Price of beer in a bar: ~$4.50/pint of craft draft

Song currently stuck in my head: Don’t Do Me Like That (Tom Petty), though when I sing it aloud I insert alternate lyrics about my cat

Perpetual Tourism ain’t what it used to be. Panama, a favorite destination, was punching 180 day tourist stamps the last time I was there, now they’re tweeting that they won’t even re-stamp people who perform the ‘reset shuffle’ by dipping into Costa Rica for a couple of hours/days and returning. Bolivia now requires a US$135 Visa for American Tourists and limits your total time in the country to 90 days per year. I believe this is new since I was last there in 2007. The EU is poised to make good on their long standing threat of requiring Visas from countries that require Visas from any of their members, the US among them.

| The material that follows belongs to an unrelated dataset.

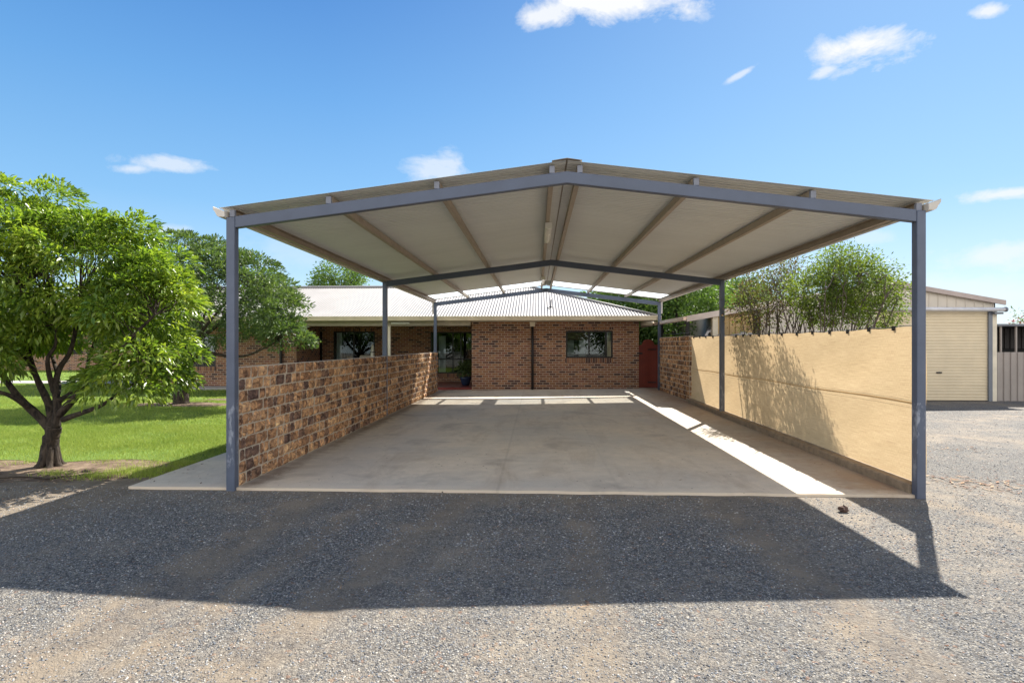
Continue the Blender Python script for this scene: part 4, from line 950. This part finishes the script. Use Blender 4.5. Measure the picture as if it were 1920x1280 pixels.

Visa requirements are usually a tit-for-tat affair; if one country requires them, they can expect their residents to experience the exact same treatment when visiting the target, usually right down the exact dollar amount. So there’s a solid precedent for The EU move. The EU (and/or The Schengen Visa Block) already limits tourists to 180 days per year within the block, which is a substantial hurdle to my lifestyle. Schengen Area (which is The EU Visa Block) is 26 countries, give or take. That’s an average of less than 1 week per country, travel time included, before you need to vacate for 6 months.

All of this is a pain in my ass. I have no particular interest in putting down substantial roots any time soon, but I’m also not looking to be forced to move on every 6 months for at least 6 months. I just want to go somewhere cheap, safe and beautiful and spend money there without hiring a lawyer and applying for ‘residency’ before I leave. I don’t intend to be a drag on social services (or even be entitled to them). I don’t intend to take anyone’s job. I just want to pick a beach or mountain town, spend a year or two there, and stay or move on as desired. I’d like to be able to sign a 12 month lease on an apartment, but if I have to move every 90 days so be it.

The EU decision looms as The Girlfriend and I are in early stage preparations for a long term Central European trip, as the ‘Central Europe’ map taped to our living room wall attests. Our trip in 2007 was typical traveler stuff, a new town every few days, working our way in a line across South America. Our trip in 2010 was a more controlled experiment in cost of living, selecting towns and staying in them for at least 30 days each. Central Europe is envisioned to be somewhere in between. More info will follow as the situation develops.